Goal:
Using the data below, copy each line that includes the word "pixels".
BEGIN Data
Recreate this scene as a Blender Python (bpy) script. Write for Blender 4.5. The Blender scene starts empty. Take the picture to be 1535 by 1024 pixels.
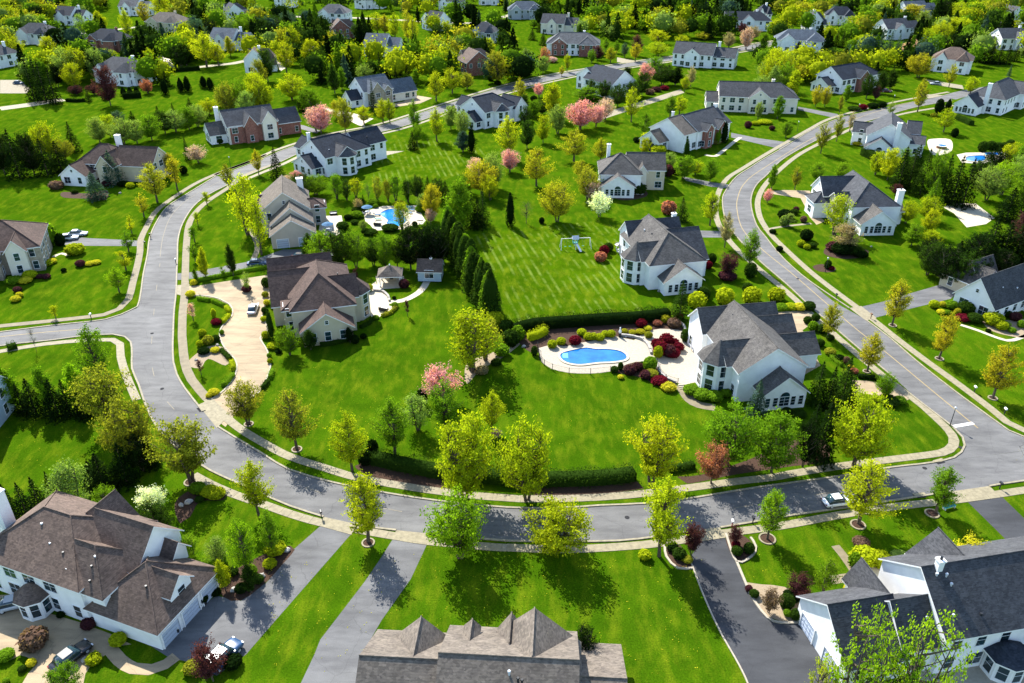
import bpy, bmesh, math, random
import numpy as np
from mathutils import Vector, Matrix
R = math.radians
sc = bpy.context.scene
# ---------------------------------------------------------------- camera
CAM_H = 77.07; PITCH = R(29.61); FPX = 1200.0; CX, CY = 767.5, 512.0
cd = bpy.data.cameras.new('camera'); cam = bpy.data.objects.new('camera', cd)
sc.collection.objects.link(cam)
cam.location = (0, 0, CAM_H); cam.rotation_euler = (R(90) - PITCH, 0, 0)
cd.sensor_width = 36.0; cd.lens = 36.0 * FPX / 1535.0; cd.clip_end = 9000; cd.clip_start = 1
sc.camera = cam
# ---------------------------------------------------------------- sky + sun
SUN_EL = R(42); SX, SY = -0.45, 0.893
w = bpy.data.worlds.new("World"); sc.world = w; w.use_nodes = True
nt = w.node_tree; bg = nt.nodes['Background']
sky = nt.nodes.new('ShaderNodeTexSky'); sky.sky_type = 'NISHITA'; sky.sun_disc = False
sky.sun_elevation = SUN_EL; sky.sun_rotation = math.atan2(SX, SY); sky.air_density = 1.0; sky.dust_density = 0.6
nt.links.new(sky.outputs[0], bg.inputs[0]); bg.inputs[1].default_value = 0.135
sl = bpy.data.lights.new('sun', 'SUN'); sl.energy = 4.7; sl.angle = R(0.5); sl.color = (1, 0.96, 0.88)
so = bpy.data.objects.new('sun', sl); sc.collection.objects.link(so)
sdir = Vector((SX * math.cos(SUN_EL), SY * math.cos(SUN_EL), math.sin(SUN_EL)))
so.rotation_euler = sdir.to_track_quat('Z', 'Y').to_euler(); so.location = (0, 0, 150)
sc.view_settings.view_transform = 'Standard'; sc.view_settings.look = 'None'
sc.view_settings.exposure = 1.42; sc.view_settings.gamma = 1.0; sc.view_settings.use_curve_mapping = False
try:
    sc.cycles.max_bounces = 6; sc.cycles.diffuse_bounces = 3; sc.cycles.transmission_bounces = 4
    sc.cycles.transparent_max_bounces = 4; sc.cycles.caustics_reflective = False; sc.cycles.caustics_refractive = False
except Exception: pass
COL = sc.collection

# ---------------------------------------------------------------- helpers
def at(x, y, z=0.0):
    """point where the line of sight through pixel (x, y) of the 1535x1024 photograph meets height z"""
    u = (x - CX) / FPX; v = (CY - y) / FPX
    dy = math.cos(PITCH) + v * math.sin(PITCH); dz = -math.sin(PITCH) + v * math.cos(PITCH)
    t = (z - CAM_H) / dz
    return Vector((u * t, dy * t, z))
def to_px(p):
    Z = p[2] - CAM_H
    f = p[1] * math.cos(PITCH) - Z * math.sin(PITCH); up = p[1] * math.sin(PITCH) + Z * math.cos(PITCH)
    return CX + FPX * p[0] / f, CY - FPX * up / f
def pxm(p):
    """pixels per metre at p"""
    return FPX / (p[1] * math.cos(PITCH) - (p[2] - CAM_H) * math.sin(PITCH))
def height_for(p, ytop):
    lo, hi = 0.0, 60.0
    for _ in range(30):
        m = (lo + hi) / 2
        if to_px((p[0], p[1], m))[1] > ytop: lo = m
        else: hi = m
    return lo
def link(o, parent=None):
    COL.objects.link(o)
    if parent is not None: o.parent = parent
    return o
def tag(o, label=None, cat=None, group=None, kind=None):
    if label: o['label'] = label
    if cat: o['category'] = cat
    if group: o['group'] = group
    if kind: o['kind'] = kind
    return o
def empty(name, loc, rz=0.0, parent=None):
    o = bpy.data.objects.new(name, None); o.location = loc; o.rotation_euler = (0, 0, rz)
    o.empty_display_size = 0.3
    return link(o, parent)
def mesh(name, verts, faces, mats=(), fm=None, smooth=False):
    me = bpy.data.meshes.new(name); me.from_pydata([tuple(v) for v in verts], [], faces)
    for m in mats: me.materials.append(m)
    if fm is not None: me.polygons.foreach_set('material_index', fm)
    if smooth: me.polygons.foreach_set('use_smooth', [True] * len(me.polygons))
    me.update(); return me
def obj(name, me, parent=None, loc=None, rz=None, scale=None, color=None):
    o = bpy.data.objects.new(name, me)
    if loc is not None: o.location = loc
    if rz is not None: o.rotation_euler = (0, 0, rz)
    if scale is not None: o.scale = scale
    if color is not None: o.color = (*color, 1)
    return link(o, parent)
class MB:
    """collects boxes, bars, tubes and polygons for one mesh"""
    def __init__(s): s.v = []; s.f = []; s.m = []
    def add(s, vs, fs, m=0):
        b = len(s.v); s.v += [tuple(v) for v in vs]; s.f += [tuple(b + i for i in f) for f in fs]; s.m += [m] * len(fs)
    def box(s, x0, x1, y0, y1, z0, z1, m=0):
        s.add([(x0,y0,z0),(x1,y0,z0),(x1,y1,z0),(x0,y1,z0),(x0,y0,z1),(x1,y0,z1),(x1,y1,z1),(x0,y1,z1)],
              [(0,3,2,1),(4,5,6,7),(0,1,5,4),(1,2,6,5),(2,3,7,6),(3,0,4,7)], m)
    def tube(s, pts, rads, n=6, m=0, cap=True):
        rings = []
        for i, p in enumerate(pts):
            p = Vector(p); a = Vector(pts[max(i-1,0)]); b = Vector(pts[min(i+1,len(pts)-1)]); d = (b - a)
            d = d.normalized() if d.length > 1e-6 else Vector((0,0,1))
            x = d.cross(Vector((0,0,1)) if abs(d.z) < .9 else Vector((1,0,0))).normalized(); y = d.cross(x)
            r = rads[i] if hasattr(rads, '__len__') else rads
            rings.append([p + (x*math.cos(t) + y*math.sin(t))*r for t in [2*math.pi*k/n for k in range(n)]])
        b = len(s.v)
        for rg in rings: s.v += [tuple(q) for q in rg]
        for i in range(len(rings)-1):
            for k in range(n):
                a0 = b+i*n+k; a1 = b+i*n+(k+1)%n; s.f.append((a0, a1, a1+n, a0+n)); s.m.append(m)
        if cap:
            s.f.append(tuple(b+k for k in reversed(range(n)))); s.m.append(m)
            s.f.append(tuple(b+(len(rings)-1)*n+k for k in range(n))); s.m.append(m)
    def ell(s, c, r, n=10, k=6, m=0):
        vs = []; fs = []
        for i in range(k+1):
            ph = math.pi*i/k
            for j in range(n):
                th = 2*math.pi*j/n
                vs.append((c[0]+r[0]*math.sin(ph)*math.cos(th), c[1]+r[1]*math.sin(ph)*math.sin(th), c[2]+r[2]*math.cos(ph)))
        for i in range(k):
            for j in range(n):
                fs.append((i*n+j, (i+1)*n+j, (i+1)*n+(j+1)%n, i*n+(j+1)%n))
        s.add(vs, fs, m)
    def build(s, name, mats, parent=None, smooth=False, **kw):
        return obj(name, mesh(name, s.v, s.f, mats, s.m, smooth), parent, **kw)
def smoothline(pts, step=2.0, closed=False):
    """Catmull-Rom through points (Vectors), resampled"""
    P = [Vector(p) for p in pts]; n = len(P); out = []
    rng = range(n if closed else n-1)
    for i in rng:
        if closed: a, b, c, d = P[(i-1)%n], P[i], P[(i+1)%n], P[(i+2)%n]
        else: a, b, c, d = P[max(i-1,0)], P[i], P[i+1], P[min(i+2,n-1)]
        k = max(1, int((c-b).length/step))
        for j in range(k):
            t = j/k
            out.append(0.5*((2*b)+(c-a)*t+(2*a-5*b+4*c-d)*t*t+(3*b-a-3*c+d)*t**3))
    if not closed: out.append(P[-1])
    return out
def tess(poly, z):
    from mathutils.geometry import tessellate_polygon
    P = [Vector((p[0], p[1], 0)) for p in poly]
    tris = tessellate_polygon([P]); fs = []
    for t in tris:
        a, b, c = [P[i] for i in t]
        if (b-a).cross(c-a).z < 0: t = (t[0], t[2], t[1])
        fs.append(tuple(t))
    return [(p[0], p[1], z) for p in poly], fs
def surf_poly(name, pxs, z, mat, smooth=False, step=1.5, thick=0.0, kind='structure', label=None):
    pts = [at(x, y) for x, y in pxs]
    if smooth: pts = smoothline(pts, step, True)
    v, f = tess(pts, z); n = len(v)
    if thick:
        v = v + [(p[0], p[1], z-thick) for p in pts]
        f = list(f) + [(i, (i+1)%n, (i+1)%n+n, i+n) for i in range(n)]
        f = list(f) + [(i, i+n, (i+1)%n+n, (i+1)%n) for i in range(n)] if False else f
    o = obj(name, mesh(name, v, f, [mat]))
    tag(o, kind=kind, label=label); return o
def offset_line(pts, d):
    out = []
    for i, p in enumerate(pts):
        a = pts[max(i-1,0)]; b = pts[min(i+1,len(pts)-1)]; t = (b-a); t.z = 0
        t = t.normalized() if t.length > 1e-6 else Vector((1,0,0))
        out.append(Vector((p.x - t.y*d, p.y + t.x*d, p.z)))
    return out
def strip_mesh(name, pts, wd, z, mat, h=None):
    """ribbon of width wd (number or list) along pts; h gives it a height (box profile)"""
    n = len(pts); W = wd if hasattr(wd, '__len__') else [wd]*n
    L = []; Rr = []
    for i, p in enumerate(pts):
        a = pts[max(i-1,0)]; b = pts[min(i+1,n-1)]; t = (b-a); t.z = 0; t = t.normalized()
        nn = Vector((-t.y, t.x, 0))*W[i]/2
        L.append(p+nn); Rr.append(p-nn)
    v = []; f = []
    if h is None:
        for a, b in zip(L, Rr): v += [(a.x,a.y,z),(b.x,b.y,z)]
        for i in range(n-1): f.append((2*i, 2*i+1, 2*i+3, 2*i+2))
    else:
        for a, b in zip(L, Rr): v += [(a.x,a.y,z),(a.x,a.y,z+h),(b.x,b.y,z+h),(b.x,b.y,z)]
        for i in range(n-1):
            o = 4*i
            for k in range(3): f.append((o+k, o+k+1, o+k+5, o+k+4))
        f.append((0,3,2,1)); f.append((4*n-4,4*n-3,4*n-2,4*n-1))
    return mesh(name, v, f, [mat])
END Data
The result:
Recreate this scene as a Blender Python (bpy) script. Write for Blender 4.5. The Blender scene starts empty. Take the picture to be 1535 by 1024 pixels.
    """pixels per metre at p"""